Com efeito, mesmo em 1991, quando permitiu a prisão antes do trânsito em julgado após a Constituição de 1988, a jurisprudência do STF não admitiu os demais efeitos da pena definitiva, como o lançamento do nome do réu no rol dos culpados (HC 69.696, Pleno, 1992), ou pagamento da pena acessória de multa (Pet-AgR_1079, Pleno, 1996).

Assim, por não ser ainda uma condenação definitiva, a prisão decorrente de segunda instância sempre foi tratada como prisão cautelar, ainda que a necessidade não precisasse ser demonstrada, admitindo-se a “cautelaridade presumida” decorrente do texto da lei infraconstitucional.

Segue daí que, se essa prisão decorrente de acórdão condenatório é cautelar, e não uma antecipação da pena, ela está sujeita ao regime jurídico das medidas cautelares. E, nesse ponto, tanto o CPP quanto a jurisprudência do STF permitem que a prisão cautelar do acusado seja substituída por outra medida cautelar diferente da prisão, como a fiança.
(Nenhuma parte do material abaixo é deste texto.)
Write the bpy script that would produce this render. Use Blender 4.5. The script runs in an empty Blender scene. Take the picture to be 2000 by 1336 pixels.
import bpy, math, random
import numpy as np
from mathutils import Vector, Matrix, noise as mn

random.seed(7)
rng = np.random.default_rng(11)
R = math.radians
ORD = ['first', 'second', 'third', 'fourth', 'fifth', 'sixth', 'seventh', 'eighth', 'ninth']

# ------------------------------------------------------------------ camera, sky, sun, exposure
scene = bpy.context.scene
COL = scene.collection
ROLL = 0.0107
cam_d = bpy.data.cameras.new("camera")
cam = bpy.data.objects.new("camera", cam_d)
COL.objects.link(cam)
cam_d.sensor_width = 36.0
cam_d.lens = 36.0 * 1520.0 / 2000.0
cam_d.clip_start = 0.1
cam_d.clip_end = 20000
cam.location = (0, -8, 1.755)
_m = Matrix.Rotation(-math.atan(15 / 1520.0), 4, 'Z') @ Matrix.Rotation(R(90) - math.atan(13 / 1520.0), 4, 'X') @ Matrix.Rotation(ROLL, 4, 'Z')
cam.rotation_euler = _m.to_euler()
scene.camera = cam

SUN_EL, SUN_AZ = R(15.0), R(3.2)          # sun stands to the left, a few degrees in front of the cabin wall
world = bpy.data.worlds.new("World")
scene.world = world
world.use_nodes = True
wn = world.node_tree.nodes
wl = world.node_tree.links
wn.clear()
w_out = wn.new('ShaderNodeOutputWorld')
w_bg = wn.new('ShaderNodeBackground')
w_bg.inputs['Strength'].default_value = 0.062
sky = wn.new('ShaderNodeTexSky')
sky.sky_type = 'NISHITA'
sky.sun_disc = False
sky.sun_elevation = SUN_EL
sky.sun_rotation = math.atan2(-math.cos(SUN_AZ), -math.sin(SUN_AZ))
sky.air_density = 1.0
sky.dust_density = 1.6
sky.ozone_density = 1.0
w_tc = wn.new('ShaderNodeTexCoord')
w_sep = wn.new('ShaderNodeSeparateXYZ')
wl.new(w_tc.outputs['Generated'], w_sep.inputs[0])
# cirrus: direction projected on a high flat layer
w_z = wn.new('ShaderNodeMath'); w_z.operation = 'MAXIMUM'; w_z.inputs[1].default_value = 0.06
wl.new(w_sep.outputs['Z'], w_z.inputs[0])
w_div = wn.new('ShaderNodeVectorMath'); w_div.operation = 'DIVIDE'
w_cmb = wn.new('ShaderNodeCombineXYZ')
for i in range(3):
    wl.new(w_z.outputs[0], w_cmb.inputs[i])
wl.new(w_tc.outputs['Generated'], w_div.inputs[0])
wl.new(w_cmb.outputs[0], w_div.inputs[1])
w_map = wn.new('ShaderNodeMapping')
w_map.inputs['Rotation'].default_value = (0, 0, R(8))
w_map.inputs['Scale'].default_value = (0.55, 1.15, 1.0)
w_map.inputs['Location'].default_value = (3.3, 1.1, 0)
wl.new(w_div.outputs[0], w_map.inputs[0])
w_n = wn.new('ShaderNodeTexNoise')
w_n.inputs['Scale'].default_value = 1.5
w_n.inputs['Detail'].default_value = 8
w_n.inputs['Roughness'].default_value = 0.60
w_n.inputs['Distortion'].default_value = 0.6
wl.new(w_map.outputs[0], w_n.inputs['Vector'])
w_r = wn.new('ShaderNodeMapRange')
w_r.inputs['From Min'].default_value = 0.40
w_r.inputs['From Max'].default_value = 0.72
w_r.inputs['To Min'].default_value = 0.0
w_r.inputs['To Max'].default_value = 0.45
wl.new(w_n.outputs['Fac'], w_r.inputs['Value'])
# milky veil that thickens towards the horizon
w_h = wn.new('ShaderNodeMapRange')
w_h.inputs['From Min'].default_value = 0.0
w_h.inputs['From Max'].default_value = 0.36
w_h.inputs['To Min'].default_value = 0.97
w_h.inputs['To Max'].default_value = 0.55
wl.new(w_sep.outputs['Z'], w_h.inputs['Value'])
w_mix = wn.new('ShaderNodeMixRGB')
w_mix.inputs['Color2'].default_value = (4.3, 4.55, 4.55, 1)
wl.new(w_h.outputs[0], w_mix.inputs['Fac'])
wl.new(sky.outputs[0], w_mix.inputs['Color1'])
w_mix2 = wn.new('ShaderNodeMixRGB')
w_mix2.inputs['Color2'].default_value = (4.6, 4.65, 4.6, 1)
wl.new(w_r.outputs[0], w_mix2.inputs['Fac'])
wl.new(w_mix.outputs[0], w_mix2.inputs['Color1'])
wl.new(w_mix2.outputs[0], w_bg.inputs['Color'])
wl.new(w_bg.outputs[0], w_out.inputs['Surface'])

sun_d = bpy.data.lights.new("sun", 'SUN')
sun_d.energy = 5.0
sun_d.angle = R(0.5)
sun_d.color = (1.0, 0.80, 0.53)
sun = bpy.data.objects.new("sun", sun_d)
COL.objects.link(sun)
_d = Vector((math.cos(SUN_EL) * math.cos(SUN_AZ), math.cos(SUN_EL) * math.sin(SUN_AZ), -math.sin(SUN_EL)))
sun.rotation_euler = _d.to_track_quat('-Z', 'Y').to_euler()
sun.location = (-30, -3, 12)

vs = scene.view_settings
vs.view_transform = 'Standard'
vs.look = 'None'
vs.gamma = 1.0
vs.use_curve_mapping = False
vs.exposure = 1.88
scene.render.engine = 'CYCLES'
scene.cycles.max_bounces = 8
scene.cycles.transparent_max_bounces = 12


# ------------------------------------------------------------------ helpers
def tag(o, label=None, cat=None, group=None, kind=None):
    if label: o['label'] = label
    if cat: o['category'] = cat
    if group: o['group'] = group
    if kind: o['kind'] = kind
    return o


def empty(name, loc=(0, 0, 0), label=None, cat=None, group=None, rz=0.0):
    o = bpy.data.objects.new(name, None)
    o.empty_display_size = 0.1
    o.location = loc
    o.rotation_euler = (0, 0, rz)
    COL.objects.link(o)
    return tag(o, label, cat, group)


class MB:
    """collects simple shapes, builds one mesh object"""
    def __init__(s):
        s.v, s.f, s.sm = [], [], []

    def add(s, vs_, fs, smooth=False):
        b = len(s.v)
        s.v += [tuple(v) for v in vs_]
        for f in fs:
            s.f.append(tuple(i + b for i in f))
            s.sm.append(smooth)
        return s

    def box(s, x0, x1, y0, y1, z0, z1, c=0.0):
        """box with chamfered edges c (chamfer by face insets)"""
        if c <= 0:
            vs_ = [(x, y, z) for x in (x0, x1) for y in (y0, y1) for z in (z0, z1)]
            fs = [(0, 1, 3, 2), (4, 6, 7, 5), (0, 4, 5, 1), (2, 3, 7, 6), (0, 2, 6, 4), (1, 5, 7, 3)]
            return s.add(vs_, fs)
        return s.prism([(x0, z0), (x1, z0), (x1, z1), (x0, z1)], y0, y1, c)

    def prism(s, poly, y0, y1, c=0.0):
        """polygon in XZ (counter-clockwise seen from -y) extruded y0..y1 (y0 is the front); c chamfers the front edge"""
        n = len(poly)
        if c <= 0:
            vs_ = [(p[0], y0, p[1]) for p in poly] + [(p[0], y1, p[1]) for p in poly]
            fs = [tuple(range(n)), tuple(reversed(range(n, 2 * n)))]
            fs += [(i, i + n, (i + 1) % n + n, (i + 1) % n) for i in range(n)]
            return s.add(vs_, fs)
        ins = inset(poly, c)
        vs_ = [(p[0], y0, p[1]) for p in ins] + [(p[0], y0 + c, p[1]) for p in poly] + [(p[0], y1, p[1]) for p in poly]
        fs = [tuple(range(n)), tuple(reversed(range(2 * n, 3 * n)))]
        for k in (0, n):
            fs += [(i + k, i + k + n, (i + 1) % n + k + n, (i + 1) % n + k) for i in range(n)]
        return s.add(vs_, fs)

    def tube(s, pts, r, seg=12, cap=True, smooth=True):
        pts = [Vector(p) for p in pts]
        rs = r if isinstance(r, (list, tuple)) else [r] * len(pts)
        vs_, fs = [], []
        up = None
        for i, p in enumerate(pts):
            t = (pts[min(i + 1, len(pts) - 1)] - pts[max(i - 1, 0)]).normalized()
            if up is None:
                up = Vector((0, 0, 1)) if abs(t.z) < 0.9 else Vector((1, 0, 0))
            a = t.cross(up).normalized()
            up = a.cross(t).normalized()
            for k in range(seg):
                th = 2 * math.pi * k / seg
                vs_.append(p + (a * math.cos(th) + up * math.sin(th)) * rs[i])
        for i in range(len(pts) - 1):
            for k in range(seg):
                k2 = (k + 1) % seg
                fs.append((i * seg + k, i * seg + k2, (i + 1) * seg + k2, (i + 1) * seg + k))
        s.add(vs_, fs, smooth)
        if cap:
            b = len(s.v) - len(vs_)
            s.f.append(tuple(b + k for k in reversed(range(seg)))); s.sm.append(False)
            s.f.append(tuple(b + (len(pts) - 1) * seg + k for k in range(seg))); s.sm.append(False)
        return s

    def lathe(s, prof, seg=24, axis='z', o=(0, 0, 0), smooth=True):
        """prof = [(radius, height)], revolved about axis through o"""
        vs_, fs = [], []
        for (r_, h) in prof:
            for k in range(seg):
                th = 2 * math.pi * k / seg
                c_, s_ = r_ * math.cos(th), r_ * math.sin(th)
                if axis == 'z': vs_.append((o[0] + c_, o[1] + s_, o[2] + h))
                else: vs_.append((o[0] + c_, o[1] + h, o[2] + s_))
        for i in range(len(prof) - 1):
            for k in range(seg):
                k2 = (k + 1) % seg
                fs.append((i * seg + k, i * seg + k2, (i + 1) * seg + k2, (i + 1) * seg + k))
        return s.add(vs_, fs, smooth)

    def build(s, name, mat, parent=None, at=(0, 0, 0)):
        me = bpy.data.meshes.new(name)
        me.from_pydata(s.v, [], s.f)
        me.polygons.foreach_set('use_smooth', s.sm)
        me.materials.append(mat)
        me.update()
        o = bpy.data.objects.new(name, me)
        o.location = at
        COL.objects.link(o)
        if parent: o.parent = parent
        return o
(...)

Essa possibilidade de concessão de fiança constava expressamente das redações dos artigo 393, I; artigo 408, parágrafo 1º e artigo 594. Além disso, o CPP possui regra específica sobre a concessão de fiança, mesmo no caso de prisão decorrente de acórdão condenatório: “Art. 334. A fiança poderá ser prestada enquanto não transitar em julgado a sentença condenatória[6]. Esse dispositivo segue em plena vigência, sem que jamais tenha sido questionada sua constitucionalidade.

Assim como seguia a lei para autorizar as prisões, o STF também autorizava, com base na lei, tanto nas turmas como no Plenário, em casos idênticos ao do ex-presidente Lula, que o acusado prestasse fiança para aguardar em liberdade o trânsito em julgado: HC 72.169, 1ª Turma, 1995[7]; RHC 75.917, 2ª Turma, 1998[8]; e HC 76.714, Pleno, 1998, restando este último assim ementado: “Inexistindo condenação anterior com trânsito em julgado, cabível é a fiança, assistindo ao paciente o direito de aguardar em liberdade o trânsito em julgado da condenação”.

Em 1998, quando o Plenário concedeu o HC 76.714 por maioria (vencido apenas o ministro Marco Aurélio, que concedia a ordem em maior extensão ainda, permitindo a liberdade até o trânsito em julgado mesmo sem prestação de fiança), não havia a previsão legal de outras medidas cautelares, como hoje.

Desde 2011, com a alteração do artigo 319, CPP, a fiança pode ser concedida cumulativamente com outras cautelares, como o recolhimento domiciliar no período noturno quando o investigado ou acusado tenha residência e trabalho fixos. A prisão, diz a lei, deve ser limitada apenas aos casos em que nenhuma outra medida cautelar se mostrar suficiente (artigo 282, parágrafo 6º, CPP. “A prisão preventiva será determinada quando não for cabível a sua substituição por outra medida cautelar (art. 319)”).

Portanto, salvo se demonstrada a necessidade da prisão do ex-presidente Lula, tanto a lei quanto a própria jurisprudência do STF admitem que ele fique em liberdade, seja por meio do pagamento de fiança, seja mediante a imposição de outra medida cautelar.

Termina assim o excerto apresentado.